Tuesday, August 22, 2006

Sour grapes

Can investors who lose money in a fund sue those who make money by timing their investment better? Sound ridiculous? It does to me, but according to today's WSJ investors trying to do just that. It's a little less ridiculous because the investors in question lost money due to fraud rather than plain vanilla investment losses. Therefore, the investors that "made" money in the funds were really just the fortunate first ones out of a Ponzi scheme.

Regardless, if any of these suits were to prevail, it would set an awful precedent. In these cases, there was blatant fraud, but what about more nebulous cases? Tort lawyers are very creative, and they will comb every failed hedge fund for anyplace they can argue "negligence" or "misrepresentation."

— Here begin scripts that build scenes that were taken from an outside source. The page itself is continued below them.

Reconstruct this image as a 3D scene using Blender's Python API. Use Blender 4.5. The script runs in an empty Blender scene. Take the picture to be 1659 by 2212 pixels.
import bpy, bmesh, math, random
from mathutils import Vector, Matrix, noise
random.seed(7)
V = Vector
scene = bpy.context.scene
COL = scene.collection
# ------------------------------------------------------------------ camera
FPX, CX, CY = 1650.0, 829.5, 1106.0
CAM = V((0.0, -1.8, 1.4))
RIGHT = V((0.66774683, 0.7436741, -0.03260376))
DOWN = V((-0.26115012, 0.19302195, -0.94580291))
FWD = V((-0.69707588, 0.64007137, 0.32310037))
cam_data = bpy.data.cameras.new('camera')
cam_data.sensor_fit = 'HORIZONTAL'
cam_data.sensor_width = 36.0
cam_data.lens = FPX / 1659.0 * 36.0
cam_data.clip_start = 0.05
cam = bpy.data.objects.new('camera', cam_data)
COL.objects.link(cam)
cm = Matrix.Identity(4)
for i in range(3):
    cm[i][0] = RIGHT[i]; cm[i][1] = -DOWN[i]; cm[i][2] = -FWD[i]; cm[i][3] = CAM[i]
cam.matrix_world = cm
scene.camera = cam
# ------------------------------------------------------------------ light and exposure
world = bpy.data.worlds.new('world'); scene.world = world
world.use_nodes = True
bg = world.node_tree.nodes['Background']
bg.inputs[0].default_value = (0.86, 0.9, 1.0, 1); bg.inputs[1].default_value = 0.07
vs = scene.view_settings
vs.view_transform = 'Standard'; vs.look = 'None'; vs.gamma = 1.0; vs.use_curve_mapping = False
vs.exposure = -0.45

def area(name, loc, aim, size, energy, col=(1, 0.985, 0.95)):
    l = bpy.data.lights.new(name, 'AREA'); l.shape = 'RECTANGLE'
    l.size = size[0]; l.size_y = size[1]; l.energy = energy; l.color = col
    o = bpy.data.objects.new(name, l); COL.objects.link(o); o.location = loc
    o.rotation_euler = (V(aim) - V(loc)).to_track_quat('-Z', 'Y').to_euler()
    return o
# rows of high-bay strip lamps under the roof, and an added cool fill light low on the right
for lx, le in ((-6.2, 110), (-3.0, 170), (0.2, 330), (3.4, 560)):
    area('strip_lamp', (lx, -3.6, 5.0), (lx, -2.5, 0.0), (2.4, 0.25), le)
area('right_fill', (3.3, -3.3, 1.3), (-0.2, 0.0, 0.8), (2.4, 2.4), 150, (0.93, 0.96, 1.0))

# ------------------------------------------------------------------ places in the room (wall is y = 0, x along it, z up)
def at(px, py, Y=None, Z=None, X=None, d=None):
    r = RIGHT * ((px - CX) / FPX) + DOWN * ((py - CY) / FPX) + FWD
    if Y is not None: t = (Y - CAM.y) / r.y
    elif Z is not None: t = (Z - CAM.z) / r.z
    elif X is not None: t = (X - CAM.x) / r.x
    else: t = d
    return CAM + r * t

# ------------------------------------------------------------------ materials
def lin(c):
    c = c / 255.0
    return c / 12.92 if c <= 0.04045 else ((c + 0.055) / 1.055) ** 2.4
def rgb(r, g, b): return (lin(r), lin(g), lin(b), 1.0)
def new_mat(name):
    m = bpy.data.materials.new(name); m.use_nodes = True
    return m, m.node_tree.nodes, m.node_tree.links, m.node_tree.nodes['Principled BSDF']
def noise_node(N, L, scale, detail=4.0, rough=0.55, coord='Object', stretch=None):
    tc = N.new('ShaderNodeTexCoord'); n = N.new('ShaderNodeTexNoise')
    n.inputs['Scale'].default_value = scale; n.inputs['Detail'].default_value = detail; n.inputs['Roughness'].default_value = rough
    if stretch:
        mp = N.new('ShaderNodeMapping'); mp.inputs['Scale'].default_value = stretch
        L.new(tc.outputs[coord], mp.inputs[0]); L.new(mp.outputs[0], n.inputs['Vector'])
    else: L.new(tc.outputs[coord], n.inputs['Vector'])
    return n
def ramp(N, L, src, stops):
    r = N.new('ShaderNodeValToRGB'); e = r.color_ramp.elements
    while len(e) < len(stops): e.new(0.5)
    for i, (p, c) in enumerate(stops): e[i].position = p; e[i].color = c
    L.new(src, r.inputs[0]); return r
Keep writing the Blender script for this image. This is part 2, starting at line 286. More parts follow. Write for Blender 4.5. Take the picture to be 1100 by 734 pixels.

Plus, what about investors who no longer have the money? If I put $100,000 into a hedge fund, then walk away with $300,000 and buy a nice beach house with the money, you are telling me that a judge might order me to pay back the $300,000 5 years later? Investors hate unquantifiable risks. The risk that a fund might be fraudulent is one thing. The risk that any time I make a withdrawal that someone may come after me for the money years later is entirely different.

There is a good chance these law suits will fly under the radar, because the cases involve real fraud. But I think big hedge fund managers would do well to pay attention.